Like all of Joe Lieberman’s family and friends, I have been contending with the news of his sudden passing. To say it was a shock is an understatement. As I join so many in grieving his loss, I am also reflecting on his wonderful life.

He was a deeply principled man, guided by faith, and grounded by family and his sense of duty beyond the political moment. A quiet man with a witty and charming disposition, he was full of kindness and had a steely determination to make sure that we would learn from the mistakes of the past.

To have known Joe is to understand at a base level: There is no Joe without his dear wife, Hadassah. Hadassah and Joe were a wonderful example of a loving couple who cherished each other’s opinion and always had each other’s back. Their children and grandchildren were his North Star.

I’ve read so many accolades since Joe’s passing, from prominent political figures on both sides of the aisle. To see that people, in remembering his life, understood who Joe Lieberman was at his core and to hear every person eulogizing him, regardless of their political stripes, attest to Joe’s character, intellect, and kind disposition has been a great comfort.

As if almost mirroring the closeness of his family in his outer life, Joe brought people together.

Any reasonable analysis of Joe’s political record would show that he was unashamedly a social liberal. As was common in his party at the time, he was always strong on the military and believed in a robust, Scoop Jackson-Ronald Reagan foreign policy. He personally understood that the forces of evil had to be confronted early on and what happens if we don’t – Hadassah’s parents were Holocaust survivors.

Joe Lieberman was Al Gore’s running mate on the 2000 presidential ticket. He came within 537 votes in Florida of being Democratic vice president of the United States. Only a few years later, Joe was Sen. John McCain’s wingman in 2008, breaking with his party to endorse John for president.

I don’t think that would happen in today’s hyper-partisan environment. But it can be explained, in my view, by one event.

Missing from the discussion of Joe’s life and legacy – and what was so evident from our travels together – is how he was deeply affected by Sept. 11, 2001. My small contribution in honoring my dear friend is to point out how committed he was to protecting his nation and his beloved Israel by being strong in the face of evil.

He wholeheartedly supported President Bush’s effort to deal with the extremist regimes in the Mideast, and to go on the offensive when it came to radical Islam.

His decision to support the surge in Iraq was very unpopular among Democrats and the public at large. The Three Amigos – as me, John and Joe came to be known – fully supported President Bush’s efforts as we were losing ground in Iraq.

This put Sen. Lieberman at odds with his party and a majority of Americans. But through that, Joe formed an unshakeable bond with John. And I was fortunate to have been in the presence of two real American heroes, John McCain and Joe Lieberman, who in different ways sacrificed for our country and always put the nation first above any politics.

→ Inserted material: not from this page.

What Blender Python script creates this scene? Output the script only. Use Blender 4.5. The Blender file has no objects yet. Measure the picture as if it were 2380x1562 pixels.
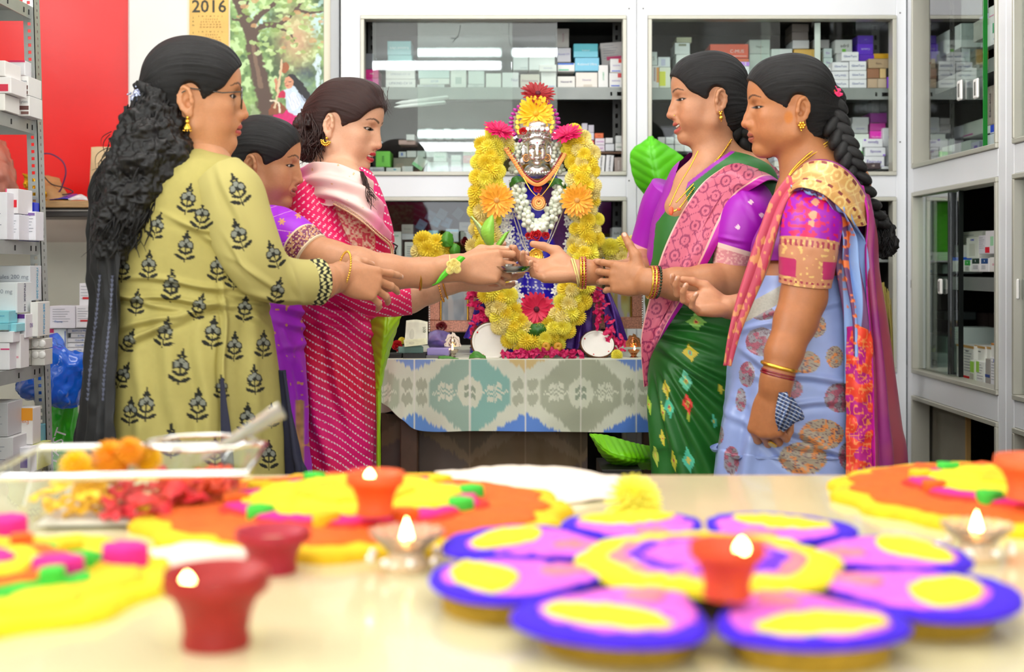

Sen. Lieberman saw a determination in Sen. McCain to win a war that we could not afford to lose. This reinforced Sen. McCain’s belief that America has to be strong in the face of aggression, not just from radical Islam, but from bad actors like Putin and the Iranian ayatollah. 

Sen. Lieberman later vigorously opposed President Obama’s withdrawal of forces from Iraq and President Biden’s decision to withdraw from Afghanistan. Joe realized that radical Islam, left unattended, will come back. He knew that it is better to fight them over there than to fight them on our soil. 

Joe also always believed the Iranian ayatollah was the Great Satan. Through his leadership of United Against Nuclear Iran, which he co-founded, he constantly reminded us how the world would change for the worse if the ayatollah had a nuclear weapon.

Sen. Lieberman was guided by these firm principles, and they have informed my views in the Senate. Now, the best thing I can do to honor and remember Joe is to stay in the fight.

I will, to the best of my ability, continue the fight, taking on those on the Left who wish to marginalize the Jewish state and weaken us at home. With equal vigor, I will confront the isolationist wing of the Republican Party, which seems not to understand the threat we face from radical Islam, Putin, Iran and China, and would have us withdraw from the world at our own peril.

My last conversation with Sen. Lieberman was about how impressed I was with the younger generation of Republicans and Democrats who seem to understand that The Squad is off base and that calls to retreat from the world do not make us safer.

I’m glad I had this conversation before Joe passed. I was able to tell him that what he had accomplished and what he was continuing to do was making a difference to younger generations.

What better legacy could one have as a public servant? Rest in peace, my dear Amigo. Until we’re all together again.